Страстью Иисуса была воля Его небесного Отца. Потому на передний план Его благовестия и выдвигаются до такой степени этико-религиозные требования, так, что Его проповедь, с первого взгляда, представляется проповедью не столько о новой блаженной жизни, сколько о новой нравственно-улучшенной жизни. У Него речь идет о «пути праведности» (Мф 21.32), и притом «более совершенной» праведности (Мф 5.20), которая сквозь внешние дела проникает в самую внутреннюю настроенность и в основе есть совершенная любовь к Богу и к ближним. Кто, подобно тому книжнику, который спрашивал Его о высшей заповеди в законе, знает об этой новой высшей нравственной цели царства, тот по крайней мере «не далек от царства Божия» (Мк 12.34). Кто с желанием голодных питает, жаждущим дает пить, тот будет обладать царством. Кто хоть малейшую заповедь исполняет и научит исполнять, тот назовется большим в царстве небесном (Мф 5.19).

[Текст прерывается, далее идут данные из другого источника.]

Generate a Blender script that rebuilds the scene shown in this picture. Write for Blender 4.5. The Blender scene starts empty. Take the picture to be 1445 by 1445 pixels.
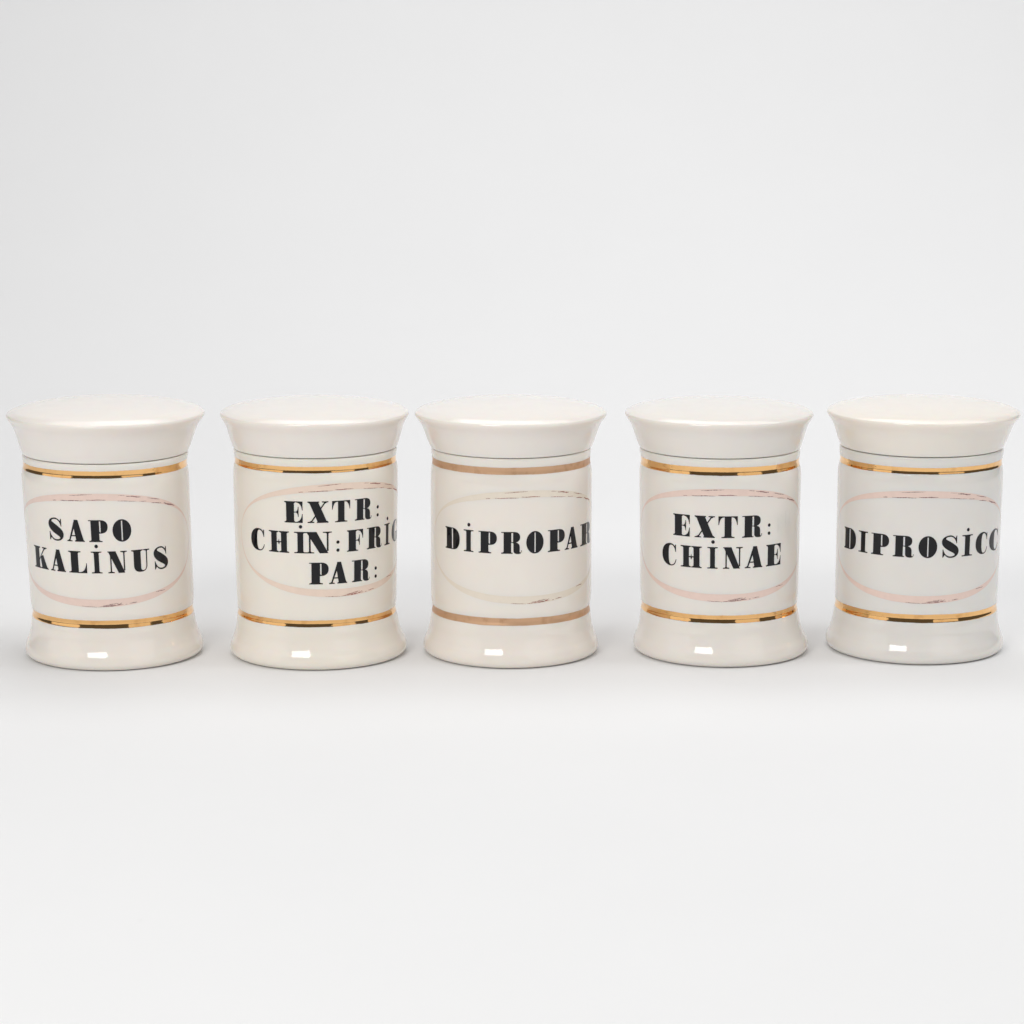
import bpy, math, random
from mathutils import Vector, noise
from mathutils.geometry import delaunay_2d_cdt

C = bpy.context.scene.collection
S = bpy.context.scene
R = math.radians
MM = 0.001

# ------------------------------------------------------------------ camera
cd = bpy.data.cameras.new("camera")
cam = bpy.data.objects.new("camera", cd)
C.objects.link(cam)
cam.location = (0.0, -1.26864, 0.29551)
cam.rotation_euler = (R(90 - 10.3), 0, 0)
cd.sensor_width = 36
cd.lens = 36 * 4000 / 1445
cd.clip_start = 0.05
cd.clip_end = 50
cd.dof.use_dof = True
cd.dof.focus_distance = 1.27
cd.dof.aperture_fstop = 18
S.camera = cam

# ------------------------------------------------------------------ world: a dim studio room
w = bpy.data.worlds.new("World")
S.world = w
w.use_nodes = True
w.node_tree.nodes["Background"].inputs[0].default_value = (0.088, 0.087, 0.084, 1)
w.node_tree.nodes["Background"].inputs[1].default_value = 1.0


def lamp(name, loc, target, sx, sy, radiance, col=(1, 1, 1)):
    l = bpy.data.lights.new(name, 'AREA')
    l.shape = 'RECTANGLE'
    l.size = sx
    l.size_y = sy
    l.energy = radiance * math.pi * sx * sy
    l.color = col
    o = bpy.data.objects.new(name, l)
    C.objects.link(o)
    o.location = loc
    d = Vector(target) - Vector(loc)
    o.rotation_euler = d.to_track_quat('-Z', 'Y').to_euler()
    return o


lamp("key_softbox", (-0.523, -1.153, 0.88), (0, 0, 0.05), 0.60, 0.44, 8.8, (1, 0.99, 0.97))
lamp("overhead_softbox", (0.24, 0.0, 1.50), (0.20, 0.05, 0), 1.1, 3.0, 1.24, (0.995, 0.993, 1))
lamp("added_backdrop_fill", (0.32, 0.42, 0.95), (0.32, 0.48, 0.0), 1.3, 0.5, 1.25, (1, 0.997, 0.99))  # extra lamp, added to brighten the backdrop and the floor behind the jars
lamp("right_softbox", (1.12, -0.10, 1.18), (0.05, 0.05, 0.1), 0.45, 0.45, 6.0, (0.98, 0.99, 1))
lamp("left_reflector", (-1.30, -0.55, 0.60), (0, 0, 0.1), 1.25, 1.1, 0.75, (1, 0.98, 0.95))
lamp("right_reflector", (0.95, -1.08, 0.55), (0, 0, 0.1), 0.95, 0.9, 0.65, (1, 0.98, 0.95))

S.view_settings.view_transform = 'Standard'
S.view_settings.look = 'None'
S.view_settings.exposure = 0.14
S.view_settings.gamma = 1.0
S.view_settings.use_curve_mapping = False


# ------------------------------------------------------------------ materials
def mat(name, base, rough, spec=0.5, metal=0.0, coat=0.0):
    m = bpy.data.materials.new(name)
    m.use_nodes = True
    b = m.node_tree.nodes["Principled BSDF"]
    b.inputs["Base Color"].default_value = (*base, 1)
    b.inputs["Roughness"].default_value = rough
    b.inputs["Metallic"].default_value = metal
    b.inputs["Specular IOR Level"].default_value = spec
    b.inputs["Coat Weight"].default_value = coat
    return m, m.node_tree, b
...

А кто при этом остается, как дитя, мал и прост, тот и больше в Царстве Небесном» (Мф 18.4). Так внутренне срослись друг с другом в проповеди Иисуса приближающееся царство Божие и праведность, что они образуют единую цель жизни. «Ищите прежде царствия Божия и правды Его» (Мф 6.ЗЗ).

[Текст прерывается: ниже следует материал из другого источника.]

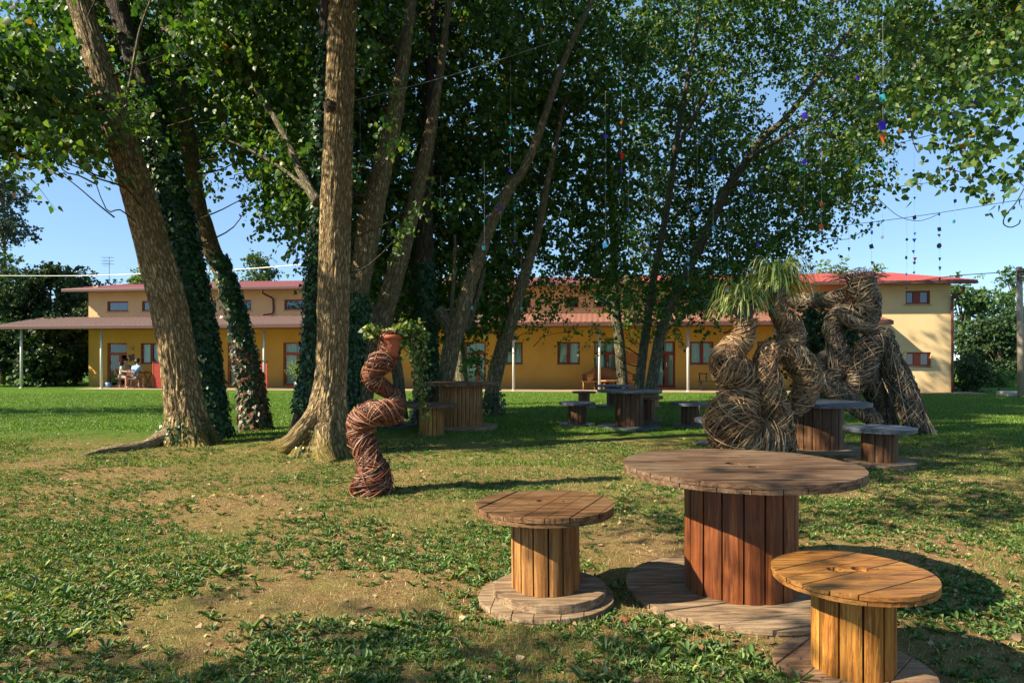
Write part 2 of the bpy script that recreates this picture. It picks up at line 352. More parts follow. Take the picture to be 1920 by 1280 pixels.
trunk('poplar leaning right with a broken side limb behind the tall spool table',
      [(792, 798, 62), (802, 760, 42), (818, 735, 38), (834, 705, 34), (847, 650, 32), (868, 580, 29), (880, 535, 26), (902, 470, 23), (922, 417, 21), (942, 380, 20), (956, 350, 19), (980, 320, 16), (1006, 262, 15), (1034, 180, 13), (1068, 90, 11), (1110, 0, 9), (1140, -80, 6)],
      14.2, M['bark_plain'], lean=1.2, rings=140, sides=32, flare=.15, key='T8')
limb('T8', [(848, 632, 26), (838, 606, 24), (828, 590, 23), (820, 580, 22)], 14.5)
limb('T8', [(845, 615, 9), (848, 560, 8), (852, 500, 7), (853, 440, 5)], 14.5)
limb('T8', [(872, 620, 14), (890, 570, 12), (902, 530, 10), (908, 500, 7)], 15)
trunk('short pale poplar trunk seen behind the tall spool table beside a curtained door',
      [(866, 745, 34), (866, 720, 26), (864, 690, 23), (862, 655, 21), (858, 600, 18), (850, 540, 14), (846, 480, 10)], 20, M['bark_far'], lean=.2, rings=60, sides=20, flare=.1, key='T8c')
trunk('leaning poplar with patchy bark to the right of the tall spool table',
      [(920, 762, 50), (922, 740, 30), (929, 700, 30), (938, 665, 28), (950, 625, 25), (966, 578, 22), (978, 535, 20), (994, 480, 18), (1004, 450, 16), (1013, 415, 14), (1024, 350, 12), (1040, 280, 9), (1056, 200, 7)],
      16.6, M['bark_plain'], lean=.5, rings=100, sides=28, flare=.15, key='T9')
trunk('slender upright poplar, leftmost of three stems behind the middle spool tables',
      [(1168, 752, 40), (1167, 725, 23), (1161, 640, 19), (1156, 594, 17), (1151, 506, 13), (1147, 400, 11), (1142, 300, 9), (1138, 180, 7)], 21, M['bark_far'], lean=.3, rings=90, sides=24, flare=.15, key='T10')
trunk('nearly upright poplar, middle one of three stems behind the middle spool tables',
      [(1197, 752, 34), (1198, 725, 20), (1207, 650, 17), (1215, 594, 14), (1226, 520, 13), (1237, 462, 12), (1253, 375, 12), (1265, 287, 11), (1280, 200, 10), (1298, 100, 8), (1316, 0, 6)], 20.6, M['bark_far'], lean=.3, rings=100, sides=24, flare=.15, key='T11')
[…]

Когда Иисус, подобно своему Предтече Иоанну, в виду приближения царства зовет к покаянию, Его проповедь царства превращается в проповедь о воле Бога и о новой, лучшей праведности. Иисус возобновляет здесь линию пророков, Исайи, Иеремии и Осии, и доводит ее до конца. Он - ее исполнитель и завершитель. Иисус знает это. И потому сознает Себя также прирожденным Учителем Израиля, единственным Учителем, Которого никто не может заменить: «Вы зовете Меня Учителем и Господом, и вы правильно говорите, ибо Я точно то» (Ин 13.13). «Не называйтесь наставниками, ибо один у вас Наставник Христос» (Мф 23.10). Но как серьезно ни настаивает проповедь Иисуса о царстве на покаянии и праведности, как ни существенна эта часть Его учения, покаяние и праведность все же не высшее и не последнее слово, которое Он имел сказать человечеству. Дело отнюдь не обстоит так, как будто для Него праведность и новое царство - одно и то же, как будто Его благовестие о царстве имеет целью приготовить только общение душ, стремящихся к правде Божией, вследствие чего самосознание Иисуса исчерпывалось бы стремлением стать провозвестником новой морали. Когда Его благовестие истолковывали в этом моралистическом смысле, из поля зрения выпадало специфически религиозное содержание этого благовестия, точнее - сверхприродный и эсхатологический элемент нового царства. Покаяние и праведность для Иисуса - путь к приближающемуся царству, а не само царство. Они относятся к царству Божьему как человеческие достижения к стократной награде (Мк 10.30; Мф 16.27).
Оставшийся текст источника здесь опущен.